Agricultural Research Service

Research Project: INSECT ECOLOGY AND SUSTAINABLE SYSTEMS FOR INSECT PEST MANAGEMENT IN THE SOUTHEASTERN REGION

Location: Crop Protection and Management Research

Title: Threshold detection of boar taint chemicals using parasitic wasps

Authors
item Olson, Dawn
item Wackers, Felix -
item Haugen, John-Erik -

Submitted to: Journal of Food Science
Publication Type: Peer Reviewed Journal
Publication Acceptance Date: June 21, 2012
Publication Date: October 12, 2012
Citation: Olson, D.M., Wackers, F., Haugen, J. 2012. Threshold detection of boar taint chemicals using parasitic wasps. Journal of Food Science. 77:356-361.

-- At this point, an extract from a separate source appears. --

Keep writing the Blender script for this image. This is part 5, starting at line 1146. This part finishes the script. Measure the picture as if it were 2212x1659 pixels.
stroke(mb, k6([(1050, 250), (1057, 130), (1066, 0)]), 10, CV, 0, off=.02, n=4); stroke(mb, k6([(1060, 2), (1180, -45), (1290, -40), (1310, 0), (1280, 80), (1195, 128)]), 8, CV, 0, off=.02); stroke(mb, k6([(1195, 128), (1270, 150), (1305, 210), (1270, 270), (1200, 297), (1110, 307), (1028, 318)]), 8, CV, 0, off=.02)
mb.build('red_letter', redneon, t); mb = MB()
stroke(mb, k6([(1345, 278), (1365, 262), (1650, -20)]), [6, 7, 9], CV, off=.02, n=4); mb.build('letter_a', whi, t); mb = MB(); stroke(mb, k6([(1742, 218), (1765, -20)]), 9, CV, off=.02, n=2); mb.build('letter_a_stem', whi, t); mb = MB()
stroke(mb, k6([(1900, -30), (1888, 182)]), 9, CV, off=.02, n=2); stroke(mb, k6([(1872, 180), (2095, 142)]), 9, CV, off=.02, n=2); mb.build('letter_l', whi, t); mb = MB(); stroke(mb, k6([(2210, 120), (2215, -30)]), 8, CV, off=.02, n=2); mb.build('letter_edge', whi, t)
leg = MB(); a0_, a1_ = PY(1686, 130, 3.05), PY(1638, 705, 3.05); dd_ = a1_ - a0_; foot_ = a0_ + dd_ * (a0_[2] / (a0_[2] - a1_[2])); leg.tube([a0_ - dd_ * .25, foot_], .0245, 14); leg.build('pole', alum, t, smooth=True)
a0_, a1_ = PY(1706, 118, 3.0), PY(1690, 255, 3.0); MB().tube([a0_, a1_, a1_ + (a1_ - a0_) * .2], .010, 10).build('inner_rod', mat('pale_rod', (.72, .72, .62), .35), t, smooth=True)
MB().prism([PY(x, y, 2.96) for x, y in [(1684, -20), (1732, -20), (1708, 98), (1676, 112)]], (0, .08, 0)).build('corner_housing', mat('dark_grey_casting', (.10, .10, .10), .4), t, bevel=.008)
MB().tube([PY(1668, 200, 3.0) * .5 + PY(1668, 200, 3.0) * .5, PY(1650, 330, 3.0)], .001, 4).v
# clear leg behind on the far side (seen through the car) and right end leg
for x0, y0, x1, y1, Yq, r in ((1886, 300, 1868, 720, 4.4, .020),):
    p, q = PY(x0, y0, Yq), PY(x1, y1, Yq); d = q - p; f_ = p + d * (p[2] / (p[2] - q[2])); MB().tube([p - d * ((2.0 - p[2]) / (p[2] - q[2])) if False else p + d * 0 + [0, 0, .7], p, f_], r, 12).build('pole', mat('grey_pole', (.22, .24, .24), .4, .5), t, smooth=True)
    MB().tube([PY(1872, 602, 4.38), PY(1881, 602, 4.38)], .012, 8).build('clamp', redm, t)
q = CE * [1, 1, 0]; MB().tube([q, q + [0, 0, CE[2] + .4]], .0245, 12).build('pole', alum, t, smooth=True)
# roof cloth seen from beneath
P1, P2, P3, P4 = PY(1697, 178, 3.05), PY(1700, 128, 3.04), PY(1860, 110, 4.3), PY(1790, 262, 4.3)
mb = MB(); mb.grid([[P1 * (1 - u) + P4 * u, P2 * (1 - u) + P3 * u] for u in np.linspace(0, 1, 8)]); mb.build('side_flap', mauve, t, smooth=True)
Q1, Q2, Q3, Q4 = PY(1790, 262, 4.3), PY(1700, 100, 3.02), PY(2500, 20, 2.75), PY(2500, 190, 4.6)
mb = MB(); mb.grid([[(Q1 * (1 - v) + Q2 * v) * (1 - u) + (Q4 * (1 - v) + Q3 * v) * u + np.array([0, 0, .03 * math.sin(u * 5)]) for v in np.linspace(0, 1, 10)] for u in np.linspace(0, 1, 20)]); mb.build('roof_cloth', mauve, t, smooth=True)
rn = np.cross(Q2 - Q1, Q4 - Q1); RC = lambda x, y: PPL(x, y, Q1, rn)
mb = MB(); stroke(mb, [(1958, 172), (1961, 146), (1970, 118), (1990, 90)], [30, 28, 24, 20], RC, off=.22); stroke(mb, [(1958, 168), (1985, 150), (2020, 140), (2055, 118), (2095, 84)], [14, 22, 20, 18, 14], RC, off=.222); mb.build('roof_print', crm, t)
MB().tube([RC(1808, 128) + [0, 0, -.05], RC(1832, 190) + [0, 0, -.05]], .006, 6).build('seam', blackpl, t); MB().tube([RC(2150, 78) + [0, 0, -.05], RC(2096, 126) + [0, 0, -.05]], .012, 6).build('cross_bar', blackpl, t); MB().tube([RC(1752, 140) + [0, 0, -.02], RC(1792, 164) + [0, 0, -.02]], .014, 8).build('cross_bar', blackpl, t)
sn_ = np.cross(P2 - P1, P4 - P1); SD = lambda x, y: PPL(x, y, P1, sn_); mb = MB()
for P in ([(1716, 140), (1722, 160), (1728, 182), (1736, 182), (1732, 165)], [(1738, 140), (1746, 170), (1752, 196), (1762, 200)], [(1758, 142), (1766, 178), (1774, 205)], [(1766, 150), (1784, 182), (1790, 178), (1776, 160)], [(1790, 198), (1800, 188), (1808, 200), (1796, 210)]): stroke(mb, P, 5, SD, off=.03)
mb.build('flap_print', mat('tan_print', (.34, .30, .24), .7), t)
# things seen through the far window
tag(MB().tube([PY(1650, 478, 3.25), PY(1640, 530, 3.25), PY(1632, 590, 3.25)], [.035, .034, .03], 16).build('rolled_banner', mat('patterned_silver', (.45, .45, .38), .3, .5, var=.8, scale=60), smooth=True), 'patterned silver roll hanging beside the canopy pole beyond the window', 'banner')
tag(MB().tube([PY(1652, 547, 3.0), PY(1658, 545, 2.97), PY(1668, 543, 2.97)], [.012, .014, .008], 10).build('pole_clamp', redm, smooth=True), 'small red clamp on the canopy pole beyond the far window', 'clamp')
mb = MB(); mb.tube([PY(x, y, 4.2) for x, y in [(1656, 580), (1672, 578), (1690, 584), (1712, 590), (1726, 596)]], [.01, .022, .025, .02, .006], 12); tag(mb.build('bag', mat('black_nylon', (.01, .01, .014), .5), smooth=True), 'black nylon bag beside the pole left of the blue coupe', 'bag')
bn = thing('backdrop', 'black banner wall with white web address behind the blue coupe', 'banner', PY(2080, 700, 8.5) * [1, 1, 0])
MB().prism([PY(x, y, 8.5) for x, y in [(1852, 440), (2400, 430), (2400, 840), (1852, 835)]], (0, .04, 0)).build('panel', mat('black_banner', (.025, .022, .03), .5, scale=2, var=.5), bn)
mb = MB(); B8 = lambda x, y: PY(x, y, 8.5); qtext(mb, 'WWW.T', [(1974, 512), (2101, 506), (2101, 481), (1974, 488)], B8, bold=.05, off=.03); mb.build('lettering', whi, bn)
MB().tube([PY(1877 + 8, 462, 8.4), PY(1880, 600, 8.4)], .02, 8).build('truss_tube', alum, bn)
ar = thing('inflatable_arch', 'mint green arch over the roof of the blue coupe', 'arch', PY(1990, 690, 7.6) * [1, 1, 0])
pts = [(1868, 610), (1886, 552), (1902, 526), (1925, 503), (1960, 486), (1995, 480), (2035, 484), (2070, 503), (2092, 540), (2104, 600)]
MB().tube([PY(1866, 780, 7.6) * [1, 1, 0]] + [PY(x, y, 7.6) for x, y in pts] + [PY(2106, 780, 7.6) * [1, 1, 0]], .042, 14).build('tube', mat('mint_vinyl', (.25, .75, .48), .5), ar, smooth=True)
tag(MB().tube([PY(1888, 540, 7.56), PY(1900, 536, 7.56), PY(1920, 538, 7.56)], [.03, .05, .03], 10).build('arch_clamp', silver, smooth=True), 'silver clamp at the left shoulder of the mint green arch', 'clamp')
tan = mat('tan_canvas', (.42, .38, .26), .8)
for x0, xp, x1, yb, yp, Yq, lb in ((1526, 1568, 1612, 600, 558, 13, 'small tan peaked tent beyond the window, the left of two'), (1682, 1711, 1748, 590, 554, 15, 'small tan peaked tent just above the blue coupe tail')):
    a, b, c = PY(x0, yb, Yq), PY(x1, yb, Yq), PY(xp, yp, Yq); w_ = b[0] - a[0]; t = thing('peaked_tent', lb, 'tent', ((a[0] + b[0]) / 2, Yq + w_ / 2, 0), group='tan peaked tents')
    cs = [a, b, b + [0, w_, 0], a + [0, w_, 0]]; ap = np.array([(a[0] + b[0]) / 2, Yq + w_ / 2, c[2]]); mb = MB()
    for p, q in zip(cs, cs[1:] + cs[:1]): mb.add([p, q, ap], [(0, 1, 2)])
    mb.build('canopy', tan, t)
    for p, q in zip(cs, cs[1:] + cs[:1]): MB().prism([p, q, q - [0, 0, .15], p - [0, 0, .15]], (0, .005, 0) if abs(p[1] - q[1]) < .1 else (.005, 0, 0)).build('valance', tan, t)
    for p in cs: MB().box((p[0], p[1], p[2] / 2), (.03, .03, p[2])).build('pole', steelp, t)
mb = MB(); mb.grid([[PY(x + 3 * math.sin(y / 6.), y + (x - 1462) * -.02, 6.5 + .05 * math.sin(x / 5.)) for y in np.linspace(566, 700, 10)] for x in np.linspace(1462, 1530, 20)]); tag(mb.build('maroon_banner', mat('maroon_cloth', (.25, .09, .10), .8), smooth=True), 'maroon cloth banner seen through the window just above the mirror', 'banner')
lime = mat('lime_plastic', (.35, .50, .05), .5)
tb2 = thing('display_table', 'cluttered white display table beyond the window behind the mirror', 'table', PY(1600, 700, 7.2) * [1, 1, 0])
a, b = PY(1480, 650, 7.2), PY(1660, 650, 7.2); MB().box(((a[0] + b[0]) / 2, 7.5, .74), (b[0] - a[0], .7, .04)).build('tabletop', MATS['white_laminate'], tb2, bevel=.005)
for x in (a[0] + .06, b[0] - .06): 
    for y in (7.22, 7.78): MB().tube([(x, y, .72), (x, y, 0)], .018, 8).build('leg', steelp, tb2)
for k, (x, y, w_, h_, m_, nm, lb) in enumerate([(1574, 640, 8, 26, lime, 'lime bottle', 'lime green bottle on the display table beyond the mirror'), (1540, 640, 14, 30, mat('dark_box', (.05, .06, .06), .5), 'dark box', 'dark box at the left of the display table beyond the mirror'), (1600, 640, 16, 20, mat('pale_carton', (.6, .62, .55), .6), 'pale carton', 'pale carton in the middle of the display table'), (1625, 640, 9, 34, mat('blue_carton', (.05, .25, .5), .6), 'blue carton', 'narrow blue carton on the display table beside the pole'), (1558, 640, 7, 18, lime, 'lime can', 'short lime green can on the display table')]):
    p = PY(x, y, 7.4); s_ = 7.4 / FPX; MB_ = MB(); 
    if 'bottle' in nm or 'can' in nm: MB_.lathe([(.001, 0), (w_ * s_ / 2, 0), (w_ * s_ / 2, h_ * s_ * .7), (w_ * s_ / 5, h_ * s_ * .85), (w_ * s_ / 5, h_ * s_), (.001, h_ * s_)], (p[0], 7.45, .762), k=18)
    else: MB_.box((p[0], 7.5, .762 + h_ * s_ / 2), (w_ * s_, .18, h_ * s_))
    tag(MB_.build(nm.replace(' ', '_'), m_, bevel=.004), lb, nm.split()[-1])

Interpretive Summary: A particular need in the use of a biosensor for food quality assessment is the organism’s ability to detect and report threshold concentrations of food contaminants. We tested a parasitoid, Microplitis croceipes’ ability to learn and respond to particular concentrations of the compounds, skatole and androstenone. We also tested the wasps’ ability to discriminate between known concentrations of indole, skatole and androstenone in near-real life scenarios. We then tested M. croceipes’ response to absolute versus proportions of concentrations in mixtures, and to a range of concentrations of a compound. We found that M. croceipes’ learning and responses are both concentration and compound dependent, and they responded to actual concentration rather than to the proportion of compounds in a mixture. Through positive and negative training, these wasps are also able to respond to a range of concentrations at desired threshold and higher levels. The promise of the use of this species as a biosensor in real applications is high.

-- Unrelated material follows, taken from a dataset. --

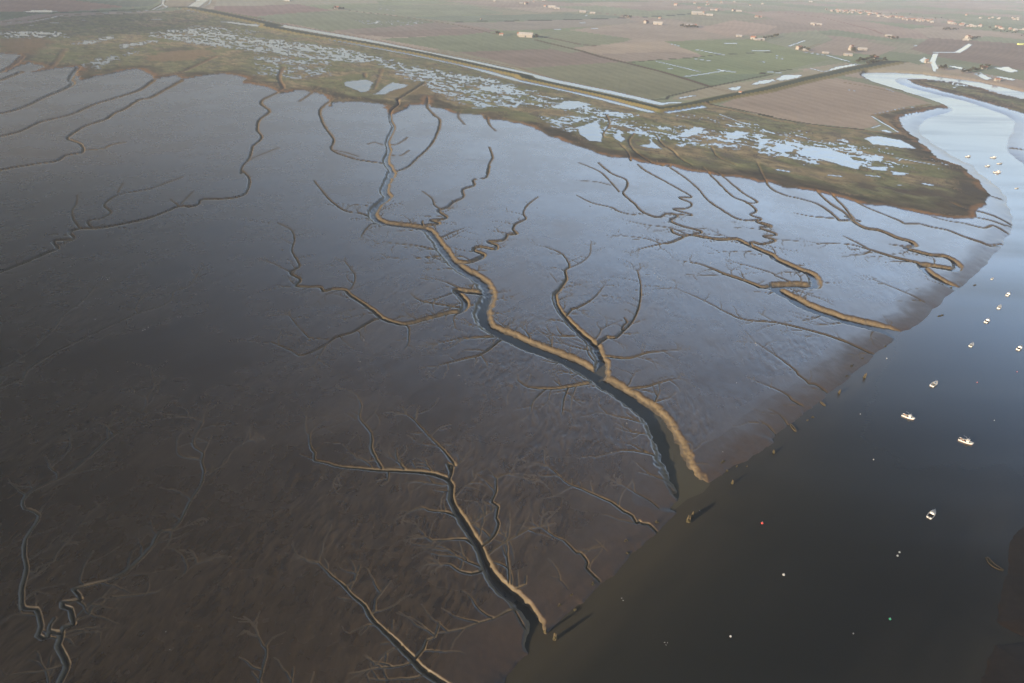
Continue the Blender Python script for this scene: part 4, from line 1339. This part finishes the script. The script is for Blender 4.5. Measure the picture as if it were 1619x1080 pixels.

Technical Abstract: Surgical castration has been long used to prevent consumers from experiencing taint in meat from male pigs, which is a large problem in the pig husbandry industry. Due to obvious animal welfare issues, the EU now wants an alternative for castration. Thus there is an urgent need for novel methods of boar taint detection. We tested Microplitis croceipes’ ability to learn and respond to particular concentrations of the compounds, skatole and androstenone. We also tested the wasps’ ability to discriminate between known concentrations of indole, skatole and androstenone in real boar fat samples at room temperature. We then tested M. croceipes’ response to absolute versus proportions of concentrations in mixtures, and to a range of concentrations of a compound. We found that M. croceipes’ learning and responses are concentration and compound dependent. Wasps trained to a particular concentration of skatole will respond to the training and the 10× lower concentration, but not to the 10× higher concentration. Contrarily, for indole wasps respond to the training compound and the 10× higher but not the 10× lower concentration. Wasps trained to androstenone only respond to the training concentration when concentrations are <10'g/ml. M. croceipes also reported the low, medium and high concentrations of indole, skatole and androstenone in boar fat at room temperature, and they responded to actual concentration rather than to the proportion of compounds in a mixture. Through positive and negative training, these wasps are also able to respond to a range of concentrations at desired threshold and higher levels.